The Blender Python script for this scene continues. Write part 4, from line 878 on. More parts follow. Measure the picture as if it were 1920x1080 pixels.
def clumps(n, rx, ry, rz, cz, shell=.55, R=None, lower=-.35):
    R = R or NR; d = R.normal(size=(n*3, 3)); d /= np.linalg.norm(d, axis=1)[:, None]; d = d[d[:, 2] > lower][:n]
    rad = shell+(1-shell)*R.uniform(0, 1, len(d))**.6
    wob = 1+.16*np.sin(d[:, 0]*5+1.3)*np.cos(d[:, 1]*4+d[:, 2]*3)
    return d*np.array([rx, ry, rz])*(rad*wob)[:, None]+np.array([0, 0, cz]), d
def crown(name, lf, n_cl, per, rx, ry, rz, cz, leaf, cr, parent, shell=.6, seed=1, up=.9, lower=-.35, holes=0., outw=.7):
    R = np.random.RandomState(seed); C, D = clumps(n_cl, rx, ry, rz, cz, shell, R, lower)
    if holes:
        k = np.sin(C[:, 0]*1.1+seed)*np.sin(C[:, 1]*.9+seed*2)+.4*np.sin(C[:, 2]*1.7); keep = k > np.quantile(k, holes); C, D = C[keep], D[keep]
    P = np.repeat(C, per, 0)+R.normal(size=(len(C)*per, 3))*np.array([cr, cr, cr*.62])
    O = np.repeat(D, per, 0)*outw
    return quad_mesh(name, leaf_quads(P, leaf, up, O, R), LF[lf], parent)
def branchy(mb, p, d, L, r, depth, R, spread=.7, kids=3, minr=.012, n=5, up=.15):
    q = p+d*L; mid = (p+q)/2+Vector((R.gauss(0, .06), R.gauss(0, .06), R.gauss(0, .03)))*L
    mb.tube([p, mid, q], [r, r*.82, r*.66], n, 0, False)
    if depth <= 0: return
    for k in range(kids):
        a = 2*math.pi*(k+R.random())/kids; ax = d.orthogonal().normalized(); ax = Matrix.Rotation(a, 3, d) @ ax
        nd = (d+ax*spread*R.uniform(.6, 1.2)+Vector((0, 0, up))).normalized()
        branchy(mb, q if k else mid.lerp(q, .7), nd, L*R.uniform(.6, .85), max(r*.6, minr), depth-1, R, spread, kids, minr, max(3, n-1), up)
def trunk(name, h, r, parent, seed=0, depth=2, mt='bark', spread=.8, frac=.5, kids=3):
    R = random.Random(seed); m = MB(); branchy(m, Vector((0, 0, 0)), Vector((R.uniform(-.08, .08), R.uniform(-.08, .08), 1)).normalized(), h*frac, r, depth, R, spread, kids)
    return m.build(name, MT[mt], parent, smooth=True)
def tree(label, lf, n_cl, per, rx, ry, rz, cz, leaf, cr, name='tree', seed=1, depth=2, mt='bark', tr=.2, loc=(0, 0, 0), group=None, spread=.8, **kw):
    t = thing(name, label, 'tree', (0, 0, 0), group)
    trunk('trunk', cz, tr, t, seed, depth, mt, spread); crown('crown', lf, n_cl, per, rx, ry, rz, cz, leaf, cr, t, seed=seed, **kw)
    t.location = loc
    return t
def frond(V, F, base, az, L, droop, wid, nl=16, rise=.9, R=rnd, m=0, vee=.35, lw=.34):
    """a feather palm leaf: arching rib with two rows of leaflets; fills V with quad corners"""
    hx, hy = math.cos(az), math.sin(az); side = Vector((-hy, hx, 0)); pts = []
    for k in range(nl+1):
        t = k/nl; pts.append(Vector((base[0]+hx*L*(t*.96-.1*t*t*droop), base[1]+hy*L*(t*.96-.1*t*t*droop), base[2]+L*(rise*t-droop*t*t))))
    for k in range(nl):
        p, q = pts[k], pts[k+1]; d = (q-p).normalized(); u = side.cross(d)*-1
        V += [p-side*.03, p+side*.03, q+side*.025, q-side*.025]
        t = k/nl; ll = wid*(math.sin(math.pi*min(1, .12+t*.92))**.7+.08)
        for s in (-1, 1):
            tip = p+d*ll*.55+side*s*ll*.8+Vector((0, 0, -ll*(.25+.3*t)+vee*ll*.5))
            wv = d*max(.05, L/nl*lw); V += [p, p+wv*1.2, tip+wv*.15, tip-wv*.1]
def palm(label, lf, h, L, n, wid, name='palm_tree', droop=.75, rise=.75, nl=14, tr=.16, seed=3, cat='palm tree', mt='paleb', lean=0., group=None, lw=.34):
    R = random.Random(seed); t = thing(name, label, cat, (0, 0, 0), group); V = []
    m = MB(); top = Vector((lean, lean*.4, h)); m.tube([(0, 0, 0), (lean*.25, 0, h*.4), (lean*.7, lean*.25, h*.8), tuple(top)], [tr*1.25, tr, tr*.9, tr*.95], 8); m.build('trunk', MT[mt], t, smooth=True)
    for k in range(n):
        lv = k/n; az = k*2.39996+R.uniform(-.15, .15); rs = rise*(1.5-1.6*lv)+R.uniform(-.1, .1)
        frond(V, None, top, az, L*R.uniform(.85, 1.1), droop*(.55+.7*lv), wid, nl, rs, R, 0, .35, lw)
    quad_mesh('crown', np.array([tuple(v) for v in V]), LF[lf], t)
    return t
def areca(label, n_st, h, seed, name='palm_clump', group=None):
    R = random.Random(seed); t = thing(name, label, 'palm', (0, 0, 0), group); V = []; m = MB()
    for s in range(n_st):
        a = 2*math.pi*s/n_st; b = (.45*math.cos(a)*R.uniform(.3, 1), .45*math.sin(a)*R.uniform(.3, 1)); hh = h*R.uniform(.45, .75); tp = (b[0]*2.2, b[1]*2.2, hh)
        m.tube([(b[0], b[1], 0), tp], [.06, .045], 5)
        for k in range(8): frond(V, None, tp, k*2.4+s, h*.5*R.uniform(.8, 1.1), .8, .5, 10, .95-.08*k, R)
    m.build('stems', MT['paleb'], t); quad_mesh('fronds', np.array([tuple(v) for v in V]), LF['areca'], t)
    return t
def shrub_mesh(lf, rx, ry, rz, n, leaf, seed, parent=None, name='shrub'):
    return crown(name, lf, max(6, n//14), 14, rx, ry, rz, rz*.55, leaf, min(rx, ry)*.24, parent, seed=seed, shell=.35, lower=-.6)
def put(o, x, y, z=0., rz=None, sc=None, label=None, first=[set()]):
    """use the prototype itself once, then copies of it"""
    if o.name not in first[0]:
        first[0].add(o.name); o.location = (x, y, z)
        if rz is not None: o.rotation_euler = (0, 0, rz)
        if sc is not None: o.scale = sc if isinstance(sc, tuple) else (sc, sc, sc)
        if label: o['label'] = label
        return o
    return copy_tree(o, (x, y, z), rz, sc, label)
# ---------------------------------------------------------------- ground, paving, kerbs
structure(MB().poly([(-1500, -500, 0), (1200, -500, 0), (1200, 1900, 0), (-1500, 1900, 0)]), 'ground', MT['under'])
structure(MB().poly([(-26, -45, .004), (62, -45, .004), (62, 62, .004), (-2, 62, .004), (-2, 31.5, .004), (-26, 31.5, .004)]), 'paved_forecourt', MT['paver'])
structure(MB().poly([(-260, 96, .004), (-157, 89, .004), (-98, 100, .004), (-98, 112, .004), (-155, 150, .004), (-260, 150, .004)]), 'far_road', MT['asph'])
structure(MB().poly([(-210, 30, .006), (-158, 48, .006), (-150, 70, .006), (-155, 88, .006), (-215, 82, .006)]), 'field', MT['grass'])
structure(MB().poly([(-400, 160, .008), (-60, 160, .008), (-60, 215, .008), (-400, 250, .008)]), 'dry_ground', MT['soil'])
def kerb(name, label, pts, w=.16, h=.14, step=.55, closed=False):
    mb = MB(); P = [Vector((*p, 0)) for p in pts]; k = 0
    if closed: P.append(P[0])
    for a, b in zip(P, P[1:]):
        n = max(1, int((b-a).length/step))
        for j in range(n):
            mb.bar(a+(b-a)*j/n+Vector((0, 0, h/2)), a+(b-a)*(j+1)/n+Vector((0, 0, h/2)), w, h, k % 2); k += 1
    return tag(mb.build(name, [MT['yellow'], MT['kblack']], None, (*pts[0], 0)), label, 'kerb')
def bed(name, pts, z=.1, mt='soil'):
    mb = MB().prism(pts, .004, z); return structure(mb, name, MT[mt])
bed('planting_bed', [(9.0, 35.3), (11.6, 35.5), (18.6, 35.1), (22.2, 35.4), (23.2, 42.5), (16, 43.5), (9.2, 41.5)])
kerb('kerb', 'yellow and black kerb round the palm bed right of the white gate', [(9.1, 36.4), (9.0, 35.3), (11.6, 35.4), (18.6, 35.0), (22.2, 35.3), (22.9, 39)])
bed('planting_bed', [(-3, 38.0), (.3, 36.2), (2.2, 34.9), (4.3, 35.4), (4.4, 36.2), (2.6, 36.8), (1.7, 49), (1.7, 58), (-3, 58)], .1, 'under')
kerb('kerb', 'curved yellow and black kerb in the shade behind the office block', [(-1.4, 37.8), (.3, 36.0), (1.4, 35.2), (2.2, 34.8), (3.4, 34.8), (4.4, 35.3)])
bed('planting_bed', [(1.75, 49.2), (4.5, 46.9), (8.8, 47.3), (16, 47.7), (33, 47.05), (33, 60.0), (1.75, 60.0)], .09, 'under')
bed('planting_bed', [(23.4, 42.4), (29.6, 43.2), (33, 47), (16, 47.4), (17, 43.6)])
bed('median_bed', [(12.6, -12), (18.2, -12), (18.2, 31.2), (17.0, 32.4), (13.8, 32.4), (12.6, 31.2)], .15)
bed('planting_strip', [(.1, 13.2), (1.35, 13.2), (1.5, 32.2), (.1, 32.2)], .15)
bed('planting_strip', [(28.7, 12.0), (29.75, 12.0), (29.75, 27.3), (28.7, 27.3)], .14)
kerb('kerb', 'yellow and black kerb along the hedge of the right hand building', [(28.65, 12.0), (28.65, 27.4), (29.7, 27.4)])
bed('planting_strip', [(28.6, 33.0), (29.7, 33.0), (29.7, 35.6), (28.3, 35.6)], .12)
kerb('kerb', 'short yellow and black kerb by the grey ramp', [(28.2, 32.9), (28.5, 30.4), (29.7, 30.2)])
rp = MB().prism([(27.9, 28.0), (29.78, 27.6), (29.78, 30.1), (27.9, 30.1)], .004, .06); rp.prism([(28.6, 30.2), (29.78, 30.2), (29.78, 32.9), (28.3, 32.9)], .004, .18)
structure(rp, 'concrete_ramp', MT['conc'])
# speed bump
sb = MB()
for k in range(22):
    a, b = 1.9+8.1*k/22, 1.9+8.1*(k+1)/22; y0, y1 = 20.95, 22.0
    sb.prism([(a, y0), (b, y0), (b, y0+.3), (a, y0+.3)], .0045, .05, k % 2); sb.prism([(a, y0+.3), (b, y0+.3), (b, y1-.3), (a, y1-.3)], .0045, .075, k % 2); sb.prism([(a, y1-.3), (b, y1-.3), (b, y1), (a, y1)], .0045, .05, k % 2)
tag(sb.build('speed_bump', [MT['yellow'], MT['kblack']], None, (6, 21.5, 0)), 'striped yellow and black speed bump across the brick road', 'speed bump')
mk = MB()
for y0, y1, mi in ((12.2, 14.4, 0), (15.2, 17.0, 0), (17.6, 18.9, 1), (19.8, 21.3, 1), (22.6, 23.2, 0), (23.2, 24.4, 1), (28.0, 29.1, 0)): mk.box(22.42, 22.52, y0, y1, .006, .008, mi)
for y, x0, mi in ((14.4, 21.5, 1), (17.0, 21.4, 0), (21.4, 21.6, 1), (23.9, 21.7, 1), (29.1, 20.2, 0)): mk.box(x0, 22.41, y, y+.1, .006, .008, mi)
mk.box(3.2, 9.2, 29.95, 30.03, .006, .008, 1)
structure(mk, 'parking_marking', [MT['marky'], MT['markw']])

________

[GOAL OF THE EXERCISE]:
Output nothing except the lines from the line with "58)], .1, 'under')" through the line with "kerb('kerb', 'curved yellow", copied exactly, end lines included.

[SOLUTION TO THIS TASK]:
bed('planting_bed', [(-3, 38.0), (.3, 36.2), (2.2, 34.9), (4.3, 35.4), (4.4, 36.2), (2.6, 36.8), (1.7, 49), (1.7, 58), (-3, 58)], .1, 'under')
kerb('kerb', 'curved yellow and black kerb in the shade behind the office block', [(-1.4, 37.8), (.3, 36.0), (1.4, 35.2), (2.2, 34.8), (3.4, 34.8), (4.4, 35.3)])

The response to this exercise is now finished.